### STATED EXERCISE
Starting with the first line of the data that follows, transcribe every line verbatim until the line containing "TILT = math.atan(.15);" has been transcribed.

### RECORDED INFORMATION
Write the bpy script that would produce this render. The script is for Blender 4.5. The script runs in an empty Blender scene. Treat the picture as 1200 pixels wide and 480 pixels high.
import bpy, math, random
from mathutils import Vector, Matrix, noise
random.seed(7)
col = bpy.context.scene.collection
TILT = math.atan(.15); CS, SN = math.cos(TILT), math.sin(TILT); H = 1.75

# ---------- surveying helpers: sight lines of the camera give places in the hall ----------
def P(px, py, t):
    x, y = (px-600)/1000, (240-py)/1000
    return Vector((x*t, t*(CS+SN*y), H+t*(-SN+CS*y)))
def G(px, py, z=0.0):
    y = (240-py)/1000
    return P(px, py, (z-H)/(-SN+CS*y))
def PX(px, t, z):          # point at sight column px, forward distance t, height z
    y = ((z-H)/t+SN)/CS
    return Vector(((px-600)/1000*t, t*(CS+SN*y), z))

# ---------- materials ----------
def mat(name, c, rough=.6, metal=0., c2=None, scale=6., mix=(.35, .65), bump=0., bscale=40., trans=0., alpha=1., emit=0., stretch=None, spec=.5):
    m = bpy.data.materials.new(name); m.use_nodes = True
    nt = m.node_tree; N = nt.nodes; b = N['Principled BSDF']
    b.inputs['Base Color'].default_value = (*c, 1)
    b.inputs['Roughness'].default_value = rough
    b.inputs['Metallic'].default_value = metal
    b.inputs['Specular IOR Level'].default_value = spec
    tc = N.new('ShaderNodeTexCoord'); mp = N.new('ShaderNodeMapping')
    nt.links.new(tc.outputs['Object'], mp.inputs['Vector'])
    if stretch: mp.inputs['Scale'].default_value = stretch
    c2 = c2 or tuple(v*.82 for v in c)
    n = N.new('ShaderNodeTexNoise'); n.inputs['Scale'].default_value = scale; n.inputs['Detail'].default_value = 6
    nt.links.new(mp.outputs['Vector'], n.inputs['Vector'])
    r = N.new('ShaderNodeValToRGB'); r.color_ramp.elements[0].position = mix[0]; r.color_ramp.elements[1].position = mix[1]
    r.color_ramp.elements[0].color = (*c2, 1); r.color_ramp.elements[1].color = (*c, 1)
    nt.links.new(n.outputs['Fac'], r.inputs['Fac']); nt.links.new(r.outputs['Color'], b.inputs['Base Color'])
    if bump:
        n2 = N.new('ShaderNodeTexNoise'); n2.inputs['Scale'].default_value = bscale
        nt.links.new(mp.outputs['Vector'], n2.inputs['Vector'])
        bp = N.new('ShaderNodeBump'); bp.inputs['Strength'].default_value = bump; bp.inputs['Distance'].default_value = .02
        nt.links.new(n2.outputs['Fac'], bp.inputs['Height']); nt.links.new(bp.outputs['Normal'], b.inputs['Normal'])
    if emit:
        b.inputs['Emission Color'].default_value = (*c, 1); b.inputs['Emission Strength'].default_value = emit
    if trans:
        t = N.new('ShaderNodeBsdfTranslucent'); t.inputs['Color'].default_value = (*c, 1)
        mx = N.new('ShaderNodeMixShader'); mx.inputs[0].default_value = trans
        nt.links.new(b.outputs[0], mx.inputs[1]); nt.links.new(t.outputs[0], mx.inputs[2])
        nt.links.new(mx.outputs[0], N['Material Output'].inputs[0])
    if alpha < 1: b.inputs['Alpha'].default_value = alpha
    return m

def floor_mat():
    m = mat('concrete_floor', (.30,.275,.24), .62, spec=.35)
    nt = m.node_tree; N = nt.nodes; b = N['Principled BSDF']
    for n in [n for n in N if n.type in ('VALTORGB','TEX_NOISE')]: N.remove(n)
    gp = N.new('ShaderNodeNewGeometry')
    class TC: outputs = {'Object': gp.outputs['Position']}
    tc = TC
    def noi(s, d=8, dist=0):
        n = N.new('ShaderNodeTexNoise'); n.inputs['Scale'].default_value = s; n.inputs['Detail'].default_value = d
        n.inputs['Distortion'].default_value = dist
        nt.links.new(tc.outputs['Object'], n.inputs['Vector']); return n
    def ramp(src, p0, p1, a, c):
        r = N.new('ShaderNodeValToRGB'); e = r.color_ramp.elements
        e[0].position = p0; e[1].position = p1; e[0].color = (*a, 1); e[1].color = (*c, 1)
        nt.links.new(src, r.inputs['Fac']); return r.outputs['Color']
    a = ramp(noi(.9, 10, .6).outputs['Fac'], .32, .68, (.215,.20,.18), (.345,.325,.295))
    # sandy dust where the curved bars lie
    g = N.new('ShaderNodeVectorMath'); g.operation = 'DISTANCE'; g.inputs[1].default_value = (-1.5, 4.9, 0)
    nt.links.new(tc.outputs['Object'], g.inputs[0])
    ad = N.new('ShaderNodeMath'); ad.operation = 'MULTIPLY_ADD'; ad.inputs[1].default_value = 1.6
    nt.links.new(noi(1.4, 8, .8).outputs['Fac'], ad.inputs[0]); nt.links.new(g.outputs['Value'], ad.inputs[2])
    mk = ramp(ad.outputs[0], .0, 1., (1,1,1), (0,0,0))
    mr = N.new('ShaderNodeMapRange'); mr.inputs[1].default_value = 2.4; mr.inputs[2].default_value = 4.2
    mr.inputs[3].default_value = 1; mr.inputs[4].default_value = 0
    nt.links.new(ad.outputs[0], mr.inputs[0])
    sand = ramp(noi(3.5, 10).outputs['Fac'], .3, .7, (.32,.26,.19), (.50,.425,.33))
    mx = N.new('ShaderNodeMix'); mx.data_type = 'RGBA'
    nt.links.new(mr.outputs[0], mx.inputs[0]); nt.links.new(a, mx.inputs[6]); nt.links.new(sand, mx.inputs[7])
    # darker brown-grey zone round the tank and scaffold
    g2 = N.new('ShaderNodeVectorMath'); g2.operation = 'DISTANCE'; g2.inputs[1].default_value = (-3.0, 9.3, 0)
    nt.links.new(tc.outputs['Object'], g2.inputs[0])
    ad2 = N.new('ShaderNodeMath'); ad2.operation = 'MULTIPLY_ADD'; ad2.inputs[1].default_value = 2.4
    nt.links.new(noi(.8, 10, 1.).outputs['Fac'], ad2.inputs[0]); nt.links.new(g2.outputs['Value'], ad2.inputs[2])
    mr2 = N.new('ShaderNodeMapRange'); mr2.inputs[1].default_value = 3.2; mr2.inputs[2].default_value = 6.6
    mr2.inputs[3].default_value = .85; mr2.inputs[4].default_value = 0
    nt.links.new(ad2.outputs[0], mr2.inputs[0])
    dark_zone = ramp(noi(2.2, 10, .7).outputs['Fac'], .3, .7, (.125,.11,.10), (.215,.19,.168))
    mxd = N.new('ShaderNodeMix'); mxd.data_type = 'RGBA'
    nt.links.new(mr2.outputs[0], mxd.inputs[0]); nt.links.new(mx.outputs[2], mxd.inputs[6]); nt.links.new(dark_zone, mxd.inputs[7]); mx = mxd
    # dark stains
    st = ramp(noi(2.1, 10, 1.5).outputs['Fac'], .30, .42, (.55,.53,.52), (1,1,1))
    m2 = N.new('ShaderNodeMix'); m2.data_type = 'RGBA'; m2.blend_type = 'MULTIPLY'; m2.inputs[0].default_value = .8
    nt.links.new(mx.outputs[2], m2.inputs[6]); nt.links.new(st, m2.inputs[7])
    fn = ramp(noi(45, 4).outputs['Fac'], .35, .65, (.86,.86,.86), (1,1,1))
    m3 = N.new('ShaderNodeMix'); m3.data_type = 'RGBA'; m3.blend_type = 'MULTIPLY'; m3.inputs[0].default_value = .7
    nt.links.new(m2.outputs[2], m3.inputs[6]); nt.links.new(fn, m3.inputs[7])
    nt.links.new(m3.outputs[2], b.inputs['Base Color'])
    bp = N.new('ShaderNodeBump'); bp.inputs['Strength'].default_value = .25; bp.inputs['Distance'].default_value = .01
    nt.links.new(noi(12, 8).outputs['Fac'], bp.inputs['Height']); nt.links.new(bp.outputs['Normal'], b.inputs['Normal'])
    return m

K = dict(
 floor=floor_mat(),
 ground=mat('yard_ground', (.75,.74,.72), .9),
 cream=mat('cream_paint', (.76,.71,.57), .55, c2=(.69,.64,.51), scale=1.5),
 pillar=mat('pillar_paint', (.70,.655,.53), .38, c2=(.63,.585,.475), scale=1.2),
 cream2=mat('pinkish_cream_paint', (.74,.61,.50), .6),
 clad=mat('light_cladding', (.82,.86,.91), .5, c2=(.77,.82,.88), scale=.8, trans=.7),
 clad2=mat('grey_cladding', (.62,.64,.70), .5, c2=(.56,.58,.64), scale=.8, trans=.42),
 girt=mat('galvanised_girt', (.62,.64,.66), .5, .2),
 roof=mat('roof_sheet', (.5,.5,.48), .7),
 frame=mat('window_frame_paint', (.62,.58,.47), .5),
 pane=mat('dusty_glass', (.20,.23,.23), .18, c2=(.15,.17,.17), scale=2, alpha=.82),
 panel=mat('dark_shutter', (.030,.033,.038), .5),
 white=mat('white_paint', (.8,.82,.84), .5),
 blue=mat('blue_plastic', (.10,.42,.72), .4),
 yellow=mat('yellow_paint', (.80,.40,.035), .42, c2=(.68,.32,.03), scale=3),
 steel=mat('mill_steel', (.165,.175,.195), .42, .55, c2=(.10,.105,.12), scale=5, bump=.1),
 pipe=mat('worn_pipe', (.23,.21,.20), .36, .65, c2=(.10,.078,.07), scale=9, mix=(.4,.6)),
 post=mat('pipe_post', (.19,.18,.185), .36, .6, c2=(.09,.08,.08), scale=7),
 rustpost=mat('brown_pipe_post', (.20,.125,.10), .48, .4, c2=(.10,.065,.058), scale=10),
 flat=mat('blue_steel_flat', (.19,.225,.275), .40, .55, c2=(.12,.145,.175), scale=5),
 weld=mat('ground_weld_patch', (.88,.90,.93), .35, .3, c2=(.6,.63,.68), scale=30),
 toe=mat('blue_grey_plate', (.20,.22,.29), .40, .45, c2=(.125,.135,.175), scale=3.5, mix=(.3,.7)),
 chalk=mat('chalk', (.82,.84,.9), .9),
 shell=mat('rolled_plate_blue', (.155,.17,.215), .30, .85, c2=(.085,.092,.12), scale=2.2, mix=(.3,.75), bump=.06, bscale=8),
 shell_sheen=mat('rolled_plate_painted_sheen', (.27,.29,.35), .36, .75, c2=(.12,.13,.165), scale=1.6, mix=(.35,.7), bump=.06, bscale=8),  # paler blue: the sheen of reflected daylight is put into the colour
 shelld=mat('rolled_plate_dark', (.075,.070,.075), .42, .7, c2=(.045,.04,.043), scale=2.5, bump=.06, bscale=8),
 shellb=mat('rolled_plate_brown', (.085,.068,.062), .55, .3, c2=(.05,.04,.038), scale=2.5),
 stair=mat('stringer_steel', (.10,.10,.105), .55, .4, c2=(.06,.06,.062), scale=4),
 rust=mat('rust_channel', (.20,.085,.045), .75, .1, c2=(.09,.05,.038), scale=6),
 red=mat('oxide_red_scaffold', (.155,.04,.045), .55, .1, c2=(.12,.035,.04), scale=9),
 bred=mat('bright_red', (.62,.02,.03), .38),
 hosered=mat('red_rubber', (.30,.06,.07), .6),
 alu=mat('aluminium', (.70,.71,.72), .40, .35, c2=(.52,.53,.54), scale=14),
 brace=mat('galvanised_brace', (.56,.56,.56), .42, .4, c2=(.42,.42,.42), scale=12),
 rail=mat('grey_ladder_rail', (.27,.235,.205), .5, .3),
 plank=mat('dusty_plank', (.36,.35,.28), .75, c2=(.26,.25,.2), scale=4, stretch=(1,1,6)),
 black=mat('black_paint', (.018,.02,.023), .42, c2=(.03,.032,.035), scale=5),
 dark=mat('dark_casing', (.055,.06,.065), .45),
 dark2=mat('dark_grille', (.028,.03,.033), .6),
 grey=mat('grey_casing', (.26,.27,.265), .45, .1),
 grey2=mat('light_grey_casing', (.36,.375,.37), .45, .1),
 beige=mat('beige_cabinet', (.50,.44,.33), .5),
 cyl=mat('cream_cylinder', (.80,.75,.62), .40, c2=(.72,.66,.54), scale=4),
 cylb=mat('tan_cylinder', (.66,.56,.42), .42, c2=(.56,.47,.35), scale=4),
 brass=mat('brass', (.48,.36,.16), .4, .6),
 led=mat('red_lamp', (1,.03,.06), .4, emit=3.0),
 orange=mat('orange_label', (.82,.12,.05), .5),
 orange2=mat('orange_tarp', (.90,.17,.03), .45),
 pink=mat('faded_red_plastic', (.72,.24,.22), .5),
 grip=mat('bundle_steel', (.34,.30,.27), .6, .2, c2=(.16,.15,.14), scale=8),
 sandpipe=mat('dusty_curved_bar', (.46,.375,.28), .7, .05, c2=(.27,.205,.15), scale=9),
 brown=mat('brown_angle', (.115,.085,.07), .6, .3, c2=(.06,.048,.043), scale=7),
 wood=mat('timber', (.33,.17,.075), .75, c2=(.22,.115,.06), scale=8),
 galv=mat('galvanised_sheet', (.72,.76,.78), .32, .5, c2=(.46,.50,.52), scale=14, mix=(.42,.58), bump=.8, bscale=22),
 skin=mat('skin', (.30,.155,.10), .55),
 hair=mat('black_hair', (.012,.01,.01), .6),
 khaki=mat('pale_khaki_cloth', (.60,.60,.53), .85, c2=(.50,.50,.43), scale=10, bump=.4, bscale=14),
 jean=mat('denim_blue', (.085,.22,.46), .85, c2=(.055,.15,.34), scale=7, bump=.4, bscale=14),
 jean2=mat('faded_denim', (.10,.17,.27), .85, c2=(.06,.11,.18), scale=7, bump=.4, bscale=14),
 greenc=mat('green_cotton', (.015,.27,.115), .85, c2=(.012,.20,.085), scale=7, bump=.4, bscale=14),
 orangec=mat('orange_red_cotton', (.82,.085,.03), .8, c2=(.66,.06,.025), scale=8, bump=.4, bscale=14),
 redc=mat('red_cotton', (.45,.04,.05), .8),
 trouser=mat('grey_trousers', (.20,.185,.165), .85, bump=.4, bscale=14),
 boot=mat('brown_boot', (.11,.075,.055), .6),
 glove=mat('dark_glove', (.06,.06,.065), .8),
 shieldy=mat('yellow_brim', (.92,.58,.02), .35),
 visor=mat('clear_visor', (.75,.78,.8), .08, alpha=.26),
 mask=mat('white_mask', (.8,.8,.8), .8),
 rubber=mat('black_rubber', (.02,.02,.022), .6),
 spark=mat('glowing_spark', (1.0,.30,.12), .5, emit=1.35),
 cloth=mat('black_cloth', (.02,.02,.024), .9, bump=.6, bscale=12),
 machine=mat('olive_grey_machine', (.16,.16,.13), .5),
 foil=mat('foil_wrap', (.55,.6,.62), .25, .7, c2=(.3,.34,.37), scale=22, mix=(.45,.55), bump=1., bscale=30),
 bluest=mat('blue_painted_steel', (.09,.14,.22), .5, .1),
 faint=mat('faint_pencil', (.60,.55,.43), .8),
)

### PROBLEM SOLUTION
Write the bpy script that would produce this render. The script is for Blender 4.5. The script runs in an empty Blender scene. Treat the picture as 1200 pixels wide and 480 pixels high.
import bpy, math, random
from mathutils import Vector, Matrix, noise
random.seed(7)
col = bpy.context.scene.collection
TILT = math.atan(.15); CS, SN = math.cos(TILT), math.sin(TILT); H = 1.75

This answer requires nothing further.